Eric Kaiser has spent a lifetime transforming 14 former Loyalist settlement properties into a large, productive egg and field crop farm business – and always with a singular focus on the environment and innovative, sustainable soil conservation practices.

His efforts have earned him the 2017 Ontario Soil and Crop Improvement Association (OSCIA) Soil Champion Award, which is handed out annually to recognize leaders in sustainable soil management.

“There is no one practice that defines conservation farming, it’s a management system and every component has a part to play,” says Kaiser, who has a civil engineering degree from the Royal Military College. “Sustainability has many components, but the preservation of top soil must be the final result.”

Kaiser bought his first 300 acres in 1969; today, the now-1,300 acre Kaiser Lake Farms is owned by his youngest son Max.
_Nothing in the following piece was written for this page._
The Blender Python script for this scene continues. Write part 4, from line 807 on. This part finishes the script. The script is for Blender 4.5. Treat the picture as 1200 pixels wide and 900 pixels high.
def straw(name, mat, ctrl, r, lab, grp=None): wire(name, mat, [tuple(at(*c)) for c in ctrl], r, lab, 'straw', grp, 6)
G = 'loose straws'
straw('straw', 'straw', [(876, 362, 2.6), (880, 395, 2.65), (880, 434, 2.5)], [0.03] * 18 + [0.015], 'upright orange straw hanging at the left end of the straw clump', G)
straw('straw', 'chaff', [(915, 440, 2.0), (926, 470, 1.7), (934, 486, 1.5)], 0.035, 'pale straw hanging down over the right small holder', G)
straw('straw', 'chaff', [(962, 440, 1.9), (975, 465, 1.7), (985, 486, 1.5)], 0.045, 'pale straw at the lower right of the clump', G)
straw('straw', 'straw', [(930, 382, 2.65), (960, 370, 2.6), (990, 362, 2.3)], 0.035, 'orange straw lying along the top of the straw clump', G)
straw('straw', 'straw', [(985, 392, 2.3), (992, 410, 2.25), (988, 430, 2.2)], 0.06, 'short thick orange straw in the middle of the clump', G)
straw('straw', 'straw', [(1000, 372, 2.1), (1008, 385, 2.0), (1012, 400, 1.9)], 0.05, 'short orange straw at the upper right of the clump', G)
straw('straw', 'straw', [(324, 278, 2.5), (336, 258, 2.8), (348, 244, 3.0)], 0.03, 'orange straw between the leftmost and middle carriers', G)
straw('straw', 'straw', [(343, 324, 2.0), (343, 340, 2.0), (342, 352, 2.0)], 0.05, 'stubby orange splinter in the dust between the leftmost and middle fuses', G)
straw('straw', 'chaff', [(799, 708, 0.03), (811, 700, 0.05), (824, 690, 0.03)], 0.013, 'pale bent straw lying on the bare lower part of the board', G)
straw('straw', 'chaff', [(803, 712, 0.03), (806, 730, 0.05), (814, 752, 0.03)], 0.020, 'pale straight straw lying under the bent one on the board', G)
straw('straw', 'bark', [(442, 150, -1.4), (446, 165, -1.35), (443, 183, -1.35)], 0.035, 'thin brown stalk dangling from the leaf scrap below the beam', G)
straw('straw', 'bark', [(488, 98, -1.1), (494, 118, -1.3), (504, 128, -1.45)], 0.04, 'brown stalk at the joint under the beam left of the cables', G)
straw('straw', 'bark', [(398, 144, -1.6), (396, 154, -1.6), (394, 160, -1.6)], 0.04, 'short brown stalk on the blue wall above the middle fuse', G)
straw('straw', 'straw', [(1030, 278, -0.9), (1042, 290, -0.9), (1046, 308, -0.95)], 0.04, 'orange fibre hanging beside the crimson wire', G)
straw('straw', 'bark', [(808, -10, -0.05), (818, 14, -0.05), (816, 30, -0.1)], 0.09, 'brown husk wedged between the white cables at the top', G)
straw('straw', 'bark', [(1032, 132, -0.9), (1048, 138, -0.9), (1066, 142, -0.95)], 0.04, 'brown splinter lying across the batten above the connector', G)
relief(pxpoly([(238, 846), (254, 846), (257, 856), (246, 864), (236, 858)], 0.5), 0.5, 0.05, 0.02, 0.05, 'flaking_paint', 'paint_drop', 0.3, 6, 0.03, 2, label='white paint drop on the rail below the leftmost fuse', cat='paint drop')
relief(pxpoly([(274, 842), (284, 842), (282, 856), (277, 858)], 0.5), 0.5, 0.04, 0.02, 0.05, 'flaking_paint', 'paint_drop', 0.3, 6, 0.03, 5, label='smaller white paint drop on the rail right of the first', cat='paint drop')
It’s on the shores of the Bay of Quinte and Hay Bay recreational area that is also the drinking water source for the Kaisers and their non-farming neighbors.

The farm’s heavy soils don’t drain water well naturally, so Kaiser has spent decades minimizing soil erosion by installing diversion berms, dams and surface inlets to control surface water and direct it into the underground tile system. Using a map he keeps track of all the agronomic information he’s gathered on the farm since 1986, including soil tests, and pH, organic matter and phosphorous levels.

“We’re egg farmers so we have manure to spread, which comes with big soil compaction concerns if we travel on fields with heavy equipment,” Kaiser says, adding that’s why he built laneways and grass waterways throughout the farm long before this became a recommended Best Management Practice.

Kaiser farmed conventionally until the mid-1980s, which meant regularly working the soil, but became an early Ontario adopter of no-till production to reduce erosion risk and maintain soil health – seeding his crops directly into the stubble of last year’s plants without plowing the soil.

He has also experimented with many different cover crop varieties for more than 30 years, ultimately settling on a few that do well on their land, like barley, sorghum, tillage radish, oats, peas and sunflowers. Cover crops improve soil health by boosting its organic matter and nitrogen levels.

Constant change, too, is part of Kaiser’s approach to farming; for example, there’s not a single piece of equipment on the farm that hasn’t been modified and improved somehow to be better suited to the unique needs of their land.

“We never do the same thing every year, but we do the things we think are important for this farm,” says Kaiser. “We hope to keep this place sustainable in the future; we need to be more productive so we need to be more sustainable.”